## Exercise goal
Scan the data below. Pull out each line where "from" occurs.

## Given information
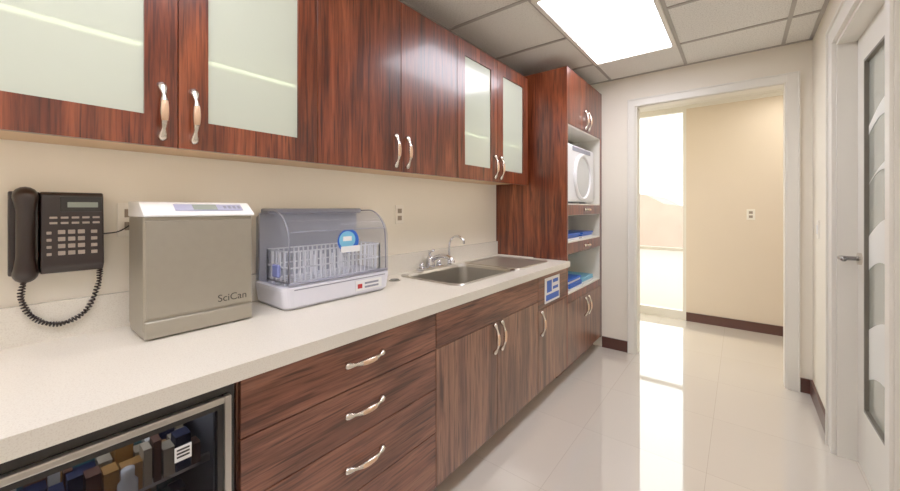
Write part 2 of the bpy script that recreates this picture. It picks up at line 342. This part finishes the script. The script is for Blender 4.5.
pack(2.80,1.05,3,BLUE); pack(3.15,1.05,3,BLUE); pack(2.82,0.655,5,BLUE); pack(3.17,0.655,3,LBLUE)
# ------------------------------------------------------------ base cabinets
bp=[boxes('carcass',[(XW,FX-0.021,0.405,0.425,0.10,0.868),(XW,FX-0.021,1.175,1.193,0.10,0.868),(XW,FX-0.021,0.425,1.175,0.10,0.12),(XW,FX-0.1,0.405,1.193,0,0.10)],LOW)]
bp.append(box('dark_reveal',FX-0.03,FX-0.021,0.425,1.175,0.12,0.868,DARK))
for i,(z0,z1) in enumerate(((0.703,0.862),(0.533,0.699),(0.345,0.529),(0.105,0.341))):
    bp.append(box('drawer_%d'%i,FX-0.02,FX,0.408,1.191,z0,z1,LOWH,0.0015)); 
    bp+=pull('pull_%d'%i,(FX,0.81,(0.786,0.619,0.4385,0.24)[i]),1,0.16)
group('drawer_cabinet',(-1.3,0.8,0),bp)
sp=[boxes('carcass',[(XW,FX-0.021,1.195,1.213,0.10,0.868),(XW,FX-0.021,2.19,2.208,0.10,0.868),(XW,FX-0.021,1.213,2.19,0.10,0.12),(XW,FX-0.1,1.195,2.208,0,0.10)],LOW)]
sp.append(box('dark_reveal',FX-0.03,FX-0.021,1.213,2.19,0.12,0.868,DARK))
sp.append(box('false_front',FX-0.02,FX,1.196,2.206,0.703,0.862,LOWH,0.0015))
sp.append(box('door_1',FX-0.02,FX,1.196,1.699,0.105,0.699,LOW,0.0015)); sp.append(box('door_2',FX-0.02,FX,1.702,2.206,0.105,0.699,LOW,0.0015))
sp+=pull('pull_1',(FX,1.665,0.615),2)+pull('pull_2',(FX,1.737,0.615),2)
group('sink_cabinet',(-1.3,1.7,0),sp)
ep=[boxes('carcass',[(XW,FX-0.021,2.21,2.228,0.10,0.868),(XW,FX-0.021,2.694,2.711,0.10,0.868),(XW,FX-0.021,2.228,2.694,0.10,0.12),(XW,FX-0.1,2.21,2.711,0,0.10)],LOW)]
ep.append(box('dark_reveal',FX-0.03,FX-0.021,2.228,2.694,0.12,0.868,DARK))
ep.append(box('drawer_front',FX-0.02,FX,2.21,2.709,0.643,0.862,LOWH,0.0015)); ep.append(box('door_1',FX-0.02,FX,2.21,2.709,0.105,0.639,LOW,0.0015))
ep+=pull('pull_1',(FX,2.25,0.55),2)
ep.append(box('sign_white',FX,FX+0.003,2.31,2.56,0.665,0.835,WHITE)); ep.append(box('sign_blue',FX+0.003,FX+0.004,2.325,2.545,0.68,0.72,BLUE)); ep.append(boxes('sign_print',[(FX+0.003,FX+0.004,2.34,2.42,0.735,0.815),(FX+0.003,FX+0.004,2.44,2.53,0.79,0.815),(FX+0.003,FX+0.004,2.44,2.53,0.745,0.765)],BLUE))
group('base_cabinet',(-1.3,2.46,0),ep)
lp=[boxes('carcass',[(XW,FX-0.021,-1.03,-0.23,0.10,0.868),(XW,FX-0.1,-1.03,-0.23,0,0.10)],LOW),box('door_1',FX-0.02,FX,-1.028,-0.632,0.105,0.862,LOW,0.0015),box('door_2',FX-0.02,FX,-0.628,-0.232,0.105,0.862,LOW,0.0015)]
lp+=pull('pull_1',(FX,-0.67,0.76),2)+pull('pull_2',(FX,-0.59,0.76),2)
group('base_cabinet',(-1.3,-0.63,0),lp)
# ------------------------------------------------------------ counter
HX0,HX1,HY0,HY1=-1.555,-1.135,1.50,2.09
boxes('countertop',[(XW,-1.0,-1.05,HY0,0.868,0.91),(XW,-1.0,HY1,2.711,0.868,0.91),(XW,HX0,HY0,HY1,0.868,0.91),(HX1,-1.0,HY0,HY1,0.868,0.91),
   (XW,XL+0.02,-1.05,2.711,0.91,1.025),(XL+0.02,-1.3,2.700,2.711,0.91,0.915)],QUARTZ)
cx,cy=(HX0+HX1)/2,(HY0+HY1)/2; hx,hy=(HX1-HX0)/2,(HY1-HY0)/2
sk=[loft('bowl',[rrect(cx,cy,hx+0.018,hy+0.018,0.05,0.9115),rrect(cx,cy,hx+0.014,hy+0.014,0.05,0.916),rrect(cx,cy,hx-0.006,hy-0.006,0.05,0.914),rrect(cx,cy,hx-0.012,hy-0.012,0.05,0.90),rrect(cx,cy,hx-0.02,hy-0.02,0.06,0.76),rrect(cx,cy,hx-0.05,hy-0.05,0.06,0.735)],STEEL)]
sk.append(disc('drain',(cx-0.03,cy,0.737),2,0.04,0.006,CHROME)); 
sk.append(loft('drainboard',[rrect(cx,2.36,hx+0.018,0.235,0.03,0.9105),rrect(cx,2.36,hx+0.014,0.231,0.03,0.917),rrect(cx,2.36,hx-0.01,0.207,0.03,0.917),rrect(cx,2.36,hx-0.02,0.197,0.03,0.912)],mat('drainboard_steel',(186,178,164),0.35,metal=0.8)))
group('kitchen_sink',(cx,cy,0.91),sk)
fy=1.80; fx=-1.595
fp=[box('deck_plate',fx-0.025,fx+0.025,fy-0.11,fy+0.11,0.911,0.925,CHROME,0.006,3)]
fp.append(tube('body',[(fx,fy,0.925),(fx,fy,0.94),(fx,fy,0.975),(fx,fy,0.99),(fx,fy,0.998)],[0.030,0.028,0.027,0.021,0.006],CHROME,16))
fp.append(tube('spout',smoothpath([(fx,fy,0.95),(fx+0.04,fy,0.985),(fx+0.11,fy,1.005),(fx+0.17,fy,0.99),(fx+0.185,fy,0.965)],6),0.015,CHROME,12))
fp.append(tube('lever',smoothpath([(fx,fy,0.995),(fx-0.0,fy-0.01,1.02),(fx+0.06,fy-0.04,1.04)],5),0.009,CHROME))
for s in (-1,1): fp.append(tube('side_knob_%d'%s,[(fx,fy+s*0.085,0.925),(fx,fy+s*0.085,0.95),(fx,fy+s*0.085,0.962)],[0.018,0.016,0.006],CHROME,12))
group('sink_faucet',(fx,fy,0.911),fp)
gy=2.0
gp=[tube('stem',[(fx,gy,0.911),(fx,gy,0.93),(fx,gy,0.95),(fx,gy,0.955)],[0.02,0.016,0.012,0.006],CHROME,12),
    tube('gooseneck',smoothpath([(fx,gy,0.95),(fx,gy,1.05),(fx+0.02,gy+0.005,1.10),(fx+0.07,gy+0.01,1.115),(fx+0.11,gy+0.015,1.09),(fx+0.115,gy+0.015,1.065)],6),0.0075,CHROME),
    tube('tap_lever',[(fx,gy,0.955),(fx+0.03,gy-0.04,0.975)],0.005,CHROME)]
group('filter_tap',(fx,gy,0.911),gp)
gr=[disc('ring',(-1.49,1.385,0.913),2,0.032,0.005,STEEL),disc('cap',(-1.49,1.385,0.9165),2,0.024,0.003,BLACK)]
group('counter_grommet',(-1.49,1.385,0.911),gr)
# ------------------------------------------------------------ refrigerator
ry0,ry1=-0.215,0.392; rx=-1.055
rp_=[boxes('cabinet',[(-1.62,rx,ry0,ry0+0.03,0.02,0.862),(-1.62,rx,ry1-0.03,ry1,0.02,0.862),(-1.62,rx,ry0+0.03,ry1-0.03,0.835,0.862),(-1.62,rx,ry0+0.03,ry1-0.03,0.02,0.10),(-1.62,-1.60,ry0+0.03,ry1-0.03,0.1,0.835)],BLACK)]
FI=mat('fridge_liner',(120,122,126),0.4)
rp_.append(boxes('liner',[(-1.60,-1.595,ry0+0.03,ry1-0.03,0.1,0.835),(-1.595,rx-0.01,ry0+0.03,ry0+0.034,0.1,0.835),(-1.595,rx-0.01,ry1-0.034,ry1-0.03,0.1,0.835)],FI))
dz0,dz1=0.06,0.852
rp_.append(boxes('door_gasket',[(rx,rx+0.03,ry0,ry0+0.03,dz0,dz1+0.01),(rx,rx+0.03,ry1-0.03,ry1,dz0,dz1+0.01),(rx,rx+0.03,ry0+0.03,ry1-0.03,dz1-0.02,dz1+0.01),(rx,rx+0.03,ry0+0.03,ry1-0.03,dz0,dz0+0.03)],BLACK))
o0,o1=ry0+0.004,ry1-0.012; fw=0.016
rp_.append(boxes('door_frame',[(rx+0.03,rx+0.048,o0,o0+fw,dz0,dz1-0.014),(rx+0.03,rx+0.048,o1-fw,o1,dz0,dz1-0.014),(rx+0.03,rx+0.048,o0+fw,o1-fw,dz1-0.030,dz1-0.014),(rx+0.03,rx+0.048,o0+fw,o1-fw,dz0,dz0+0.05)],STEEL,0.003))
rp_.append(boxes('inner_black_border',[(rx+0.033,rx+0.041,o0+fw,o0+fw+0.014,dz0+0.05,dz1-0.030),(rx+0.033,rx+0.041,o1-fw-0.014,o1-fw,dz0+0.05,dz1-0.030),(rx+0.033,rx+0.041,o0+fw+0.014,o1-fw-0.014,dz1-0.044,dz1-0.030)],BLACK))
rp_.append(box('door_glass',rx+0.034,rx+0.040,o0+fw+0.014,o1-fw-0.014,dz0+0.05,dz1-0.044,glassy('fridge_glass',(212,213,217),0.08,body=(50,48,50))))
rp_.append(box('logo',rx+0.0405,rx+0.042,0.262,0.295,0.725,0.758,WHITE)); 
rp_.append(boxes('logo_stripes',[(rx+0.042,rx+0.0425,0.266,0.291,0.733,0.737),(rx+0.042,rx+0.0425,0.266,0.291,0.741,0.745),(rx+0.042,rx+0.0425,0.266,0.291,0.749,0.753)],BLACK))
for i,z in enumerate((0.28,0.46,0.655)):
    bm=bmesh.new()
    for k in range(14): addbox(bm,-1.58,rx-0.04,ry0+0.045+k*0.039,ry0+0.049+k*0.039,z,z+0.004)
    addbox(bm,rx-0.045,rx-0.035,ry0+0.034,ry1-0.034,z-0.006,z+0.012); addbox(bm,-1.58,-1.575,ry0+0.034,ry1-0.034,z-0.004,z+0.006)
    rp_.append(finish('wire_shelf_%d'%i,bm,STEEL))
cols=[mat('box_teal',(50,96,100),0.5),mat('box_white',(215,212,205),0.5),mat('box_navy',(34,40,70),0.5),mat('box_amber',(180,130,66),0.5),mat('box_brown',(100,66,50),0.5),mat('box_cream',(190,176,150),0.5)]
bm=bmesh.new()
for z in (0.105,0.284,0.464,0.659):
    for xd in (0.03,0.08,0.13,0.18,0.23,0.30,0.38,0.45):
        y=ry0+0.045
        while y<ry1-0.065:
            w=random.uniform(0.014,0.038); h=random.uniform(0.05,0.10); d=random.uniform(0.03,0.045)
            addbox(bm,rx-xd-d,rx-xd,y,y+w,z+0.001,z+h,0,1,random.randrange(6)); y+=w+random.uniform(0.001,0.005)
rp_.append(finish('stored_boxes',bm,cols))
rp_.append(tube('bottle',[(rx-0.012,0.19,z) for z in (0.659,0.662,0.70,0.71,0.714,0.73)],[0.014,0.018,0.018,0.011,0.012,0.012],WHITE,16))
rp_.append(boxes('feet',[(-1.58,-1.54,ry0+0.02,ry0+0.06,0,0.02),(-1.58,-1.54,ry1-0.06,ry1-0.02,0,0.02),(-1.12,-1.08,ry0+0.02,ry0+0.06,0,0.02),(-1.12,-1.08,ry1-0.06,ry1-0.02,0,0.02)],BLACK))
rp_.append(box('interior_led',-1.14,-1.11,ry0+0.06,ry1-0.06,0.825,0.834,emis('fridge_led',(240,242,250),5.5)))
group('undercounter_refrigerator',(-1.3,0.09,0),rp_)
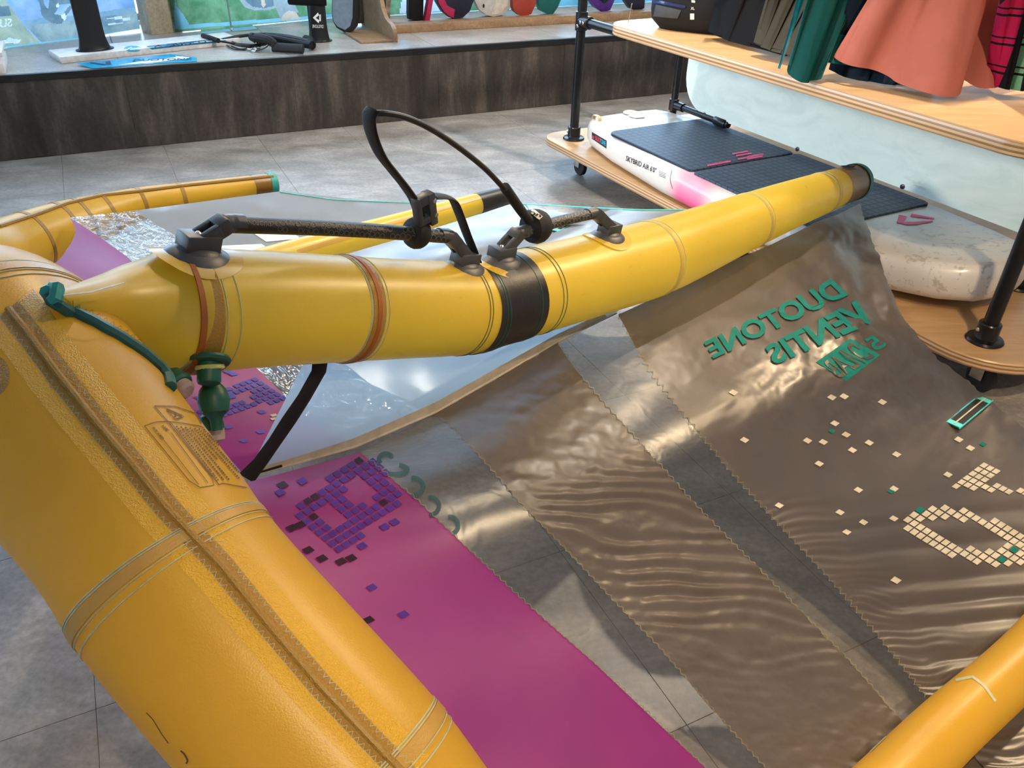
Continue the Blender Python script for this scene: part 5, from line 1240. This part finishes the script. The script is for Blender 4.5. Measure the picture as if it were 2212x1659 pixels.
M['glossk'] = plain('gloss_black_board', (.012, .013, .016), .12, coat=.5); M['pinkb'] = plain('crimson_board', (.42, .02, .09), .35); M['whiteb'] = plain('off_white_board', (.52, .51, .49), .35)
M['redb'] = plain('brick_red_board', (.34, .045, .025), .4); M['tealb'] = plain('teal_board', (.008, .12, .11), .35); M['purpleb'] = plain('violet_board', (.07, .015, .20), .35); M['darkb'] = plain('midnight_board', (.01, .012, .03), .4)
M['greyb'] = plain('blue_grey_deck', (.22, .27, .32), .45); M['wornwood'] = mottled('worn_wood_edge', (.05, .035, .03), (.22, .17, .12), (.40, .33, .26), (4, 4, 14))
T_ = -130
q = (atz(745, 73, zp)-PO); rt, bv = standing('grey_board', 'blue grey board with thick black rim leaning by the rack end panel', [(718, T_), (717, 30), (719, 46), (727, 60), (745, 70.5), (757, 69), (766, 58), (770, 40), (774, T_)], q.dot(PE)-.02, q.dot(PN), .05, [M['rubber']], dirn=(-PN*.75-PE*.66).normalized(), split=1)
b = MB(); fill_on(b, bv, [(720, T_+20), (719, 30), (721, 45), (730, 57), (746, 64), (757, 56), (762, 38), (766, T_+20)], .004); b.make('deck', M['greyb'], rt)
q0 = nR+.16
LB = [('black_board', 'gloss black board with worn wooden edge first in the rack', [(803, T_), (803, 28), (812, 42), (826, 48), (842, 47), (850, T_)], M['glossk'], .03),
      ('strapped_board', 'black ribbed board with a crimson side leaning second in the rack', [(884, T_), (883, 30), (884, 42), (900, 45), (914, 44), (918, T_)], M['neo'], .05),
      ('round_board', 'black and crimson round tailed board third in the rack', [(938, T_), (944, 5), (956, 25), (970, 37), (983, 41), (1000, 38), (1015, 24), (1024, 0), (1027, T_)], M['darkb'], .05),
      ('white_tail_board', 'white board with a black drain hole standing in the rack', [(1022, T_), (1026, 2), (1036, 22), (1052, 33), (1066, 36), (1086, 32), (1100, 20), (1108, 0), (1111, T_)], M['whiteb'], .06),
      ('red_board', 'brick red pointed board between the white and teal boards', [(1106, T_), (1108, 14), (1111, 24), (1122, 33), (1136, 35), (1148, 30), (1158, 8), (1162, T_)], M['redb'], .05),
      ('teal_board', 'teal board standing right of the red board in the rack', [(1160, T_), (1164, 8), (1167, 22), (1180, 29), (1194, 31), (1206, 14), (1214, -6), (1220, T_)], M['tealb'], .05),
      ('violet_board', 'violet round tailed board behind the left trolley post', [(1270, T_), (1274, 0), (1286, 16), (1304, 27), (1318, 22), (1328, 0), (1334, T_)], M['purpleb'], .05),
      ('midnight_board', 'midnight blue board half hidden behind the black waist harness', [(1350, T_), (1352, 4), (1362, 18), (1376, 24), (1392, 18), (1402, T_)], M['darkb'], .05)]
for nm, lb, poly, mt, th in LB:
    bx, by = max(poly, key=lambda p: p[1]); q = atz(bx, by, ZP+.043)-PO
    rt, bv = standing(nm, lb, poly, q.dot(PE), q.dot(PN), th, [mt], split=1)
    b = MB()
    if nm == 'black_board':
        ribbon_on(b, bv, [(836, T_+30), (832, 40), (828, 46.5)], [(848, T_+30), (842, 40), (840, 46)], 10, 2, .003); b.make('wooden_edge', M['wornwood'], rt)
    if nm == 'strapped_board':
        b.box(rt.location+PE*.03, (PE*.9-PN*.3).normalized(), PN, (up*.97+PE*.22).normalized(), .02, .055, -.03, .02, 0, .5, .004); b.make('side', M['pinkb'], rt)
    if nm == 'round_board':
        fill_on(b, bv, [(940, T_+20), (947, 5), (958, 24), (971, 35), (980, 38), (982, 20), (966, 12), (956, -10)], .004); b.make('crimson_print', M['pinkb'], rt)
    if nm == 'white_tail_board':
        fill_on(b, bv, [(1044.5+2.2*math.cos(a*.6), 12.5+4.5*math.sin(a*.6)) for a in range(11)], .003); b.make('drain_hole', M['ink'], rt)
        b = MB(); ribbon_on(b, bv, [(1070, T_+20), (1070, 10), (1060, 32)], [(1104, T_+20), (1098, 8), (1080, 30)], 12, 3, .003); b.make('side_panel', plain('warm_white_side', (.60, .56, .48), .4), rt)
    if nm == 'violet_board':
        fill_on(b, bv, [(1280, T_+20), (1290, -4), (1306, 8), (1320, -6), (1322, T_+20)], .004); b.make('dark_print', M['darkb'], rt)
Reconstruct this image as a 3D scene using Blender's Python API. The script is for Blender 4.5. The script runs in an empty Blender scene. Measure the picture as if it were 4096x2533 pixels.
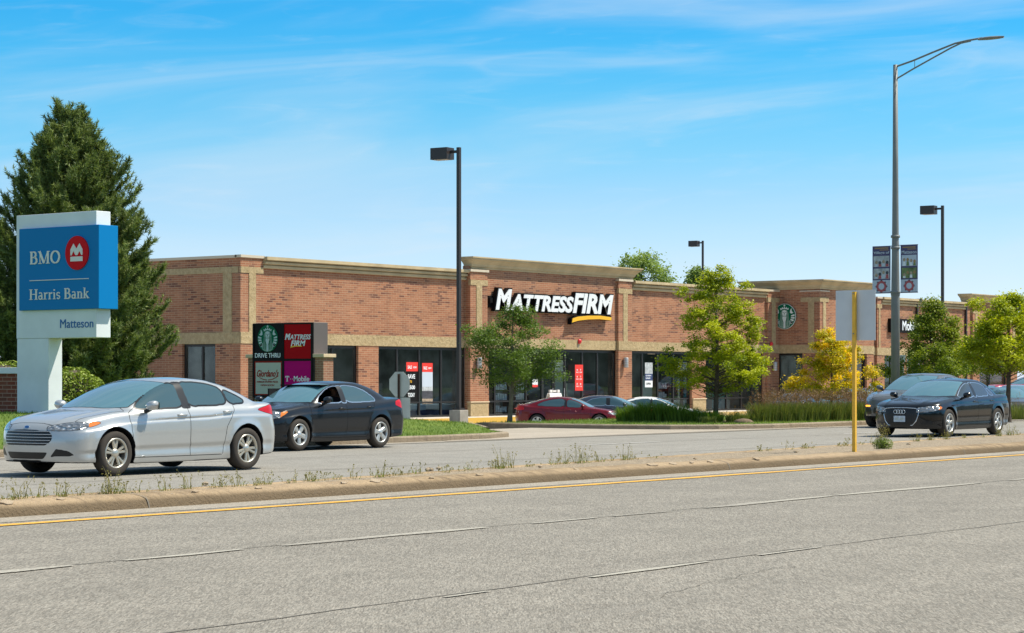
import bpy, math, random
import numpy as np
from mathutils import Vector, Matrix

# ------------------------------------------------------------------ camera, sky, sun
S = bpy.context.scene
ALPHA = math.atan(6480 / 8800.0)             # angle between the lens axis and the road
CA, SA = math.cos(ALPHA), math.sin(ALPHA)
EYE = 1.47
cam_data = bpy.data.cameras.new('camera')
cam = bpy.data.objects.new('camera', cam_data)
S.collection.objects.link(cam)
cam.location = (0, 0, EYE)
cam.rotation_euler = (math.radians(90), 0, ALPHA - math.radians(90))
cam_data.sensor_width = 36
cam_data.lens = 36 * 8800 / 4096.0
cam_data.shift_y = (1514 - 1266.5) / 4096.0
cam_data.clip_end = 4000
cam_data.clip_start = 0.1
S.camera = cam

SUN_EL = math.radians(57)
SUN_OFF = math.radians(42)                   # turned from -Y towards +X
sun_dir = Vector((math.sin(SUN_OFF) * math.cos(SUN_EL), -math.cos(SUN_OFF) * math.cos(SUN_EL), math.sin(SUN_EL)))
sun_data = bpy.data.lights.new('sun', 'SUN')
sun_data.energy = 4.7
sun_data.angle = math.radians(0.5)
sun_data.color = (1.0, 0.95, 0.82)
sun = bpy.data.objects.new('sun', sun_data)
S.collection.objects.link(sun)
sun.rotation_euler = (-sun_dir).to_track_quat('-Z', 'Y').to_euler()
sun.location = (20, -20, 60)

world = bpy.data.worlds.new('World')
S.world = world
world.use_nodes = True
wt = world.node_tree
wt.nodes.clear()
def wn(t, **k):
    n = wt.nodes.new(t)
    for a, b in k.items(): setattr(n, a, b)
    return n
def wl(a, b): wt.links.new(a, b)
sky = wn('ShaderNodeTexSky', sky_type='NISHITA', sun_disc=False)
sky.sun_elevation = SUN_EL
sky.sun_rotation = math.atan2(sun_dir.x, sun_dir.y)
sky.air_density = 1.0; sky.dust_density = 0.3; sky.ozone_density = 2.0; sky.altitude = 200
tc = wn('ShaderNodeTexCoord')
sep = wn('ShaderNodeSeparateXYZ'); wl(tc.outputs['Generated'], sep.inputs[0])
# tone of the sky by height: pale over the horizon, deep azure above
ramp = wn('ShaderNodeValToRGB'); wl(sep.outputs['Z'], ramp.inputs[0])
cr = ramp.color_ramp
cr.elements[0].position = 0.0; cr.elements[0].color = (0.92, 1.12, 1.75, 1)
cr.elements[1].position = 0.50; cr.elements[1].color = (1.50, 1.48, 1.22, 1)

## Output
Continue the Blender Python script for this scene: part 5, from line 1240. This part finishes the script. The script is for Blender 4.5. Measure the picture as if it were 2212x1659 pixels.
from mathutils import Vector, Matrix
SUN_OFF = math.radians(42)                   # turned from -Y towards +X